Google Inc. on Wednesday launched a blog-search tool to gather information on what people look for in blogs, as the search-engine hunts for new areas for online advertising.

Google is the first among its major rivals, which include Yahoo Inc. and Microsoft Corp.'s MSN, to offer a dedicated search tool for blogs, one expert said. The others, however, are expected to follow soon.

Web surfers are reading blogs in growing numbers. In July, 29.3 million people, or 20 percent of active U.S. web users, accessed blogs or blog-related sites, according to Nielsen/NetRatings. That number represented a 31 percent increase since the beginning of the year.

With that much interest in blogs, it makes sense that search engines would be interested in tracking use of the emerging medium.

"We want to begin the process of seeing what people want from a blog-search product and how they use it," Jeff Reynar, product manager for Google Blog Search, said. "Right now, it's in a testing state."

In the future, however, Google would certainly look to "monetize" blog search, Reynar said.

Google generates most of its revenue from text advertising lined to search results.

Nielsen analyst Jon Gibs sees blogs fall into three categores today: the personal journal posted by individuals, the more journalistic opinion and reporting blogs, such as Gawker Media; and corporate blogs, which companies use as a marketing tool. The latter two comprise the beginnings of a commercial market.

"What will be interesting to see is the degree to which individuals use the new Google search tool.
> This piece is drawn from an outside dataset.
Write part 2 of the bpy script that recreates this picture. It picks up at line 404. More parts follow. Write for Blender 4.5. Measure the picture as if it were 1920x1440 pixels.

Are they looking for information on Johnny's blog or the more personal blogs, or on the more commercial groups," Gibs said. "If it comes from the latter players, than it really could open up the possibilities for new commercial growth."

Topics discussed in blogs are too numerous to count, stretching as far as people's imaginations. The challenge for search engines will be to carve this universe into segments and opening them up to advertisers.

Chris Sherman, associate editor of Search Engine Watch, said Google is the first of the major search engine to offer "full-blown blog and feed search capabilities."

"Now that Google has launched blog search, expect the other major search engines to follow suit fairly quickly," Sherman wrote on the Search Engine Watch Web site. "All have been feverishly working on blog search over the past year, and now that Google is first out the gate the others will likely move quickly."

The Google tool, which was released in beta, indexes blogs by crawling content sent through their site feeds. Many blogs distribute content updates to newsreaders via RSS or Atom, both standards for content syndication on the web. A newsreader is software used to aggregate and manage Web-site feeds.

Indexing the feeds enables Google to update search results with new content much faster than standard web searches, the Mountain View, Calif., according to the company. Also, feed content enables Google to find precise posts and date ranges with greater accuracy.

Google plans to eventually provide a form for blog writers to manually add blogs to the company's index. For now, blog content goes back only as far as June 2005, but Google is looking to go back further.

Blog Search contains many of the advanced capabilities of the regular web search engine, including searching in foreign languages, exact words or phrases, and restricting search to particular dates.

Google is not the first search engine to offer blog search. Smaller companies, such as Technorati, Icerocket, and Feedster, have offered similar services for awhile.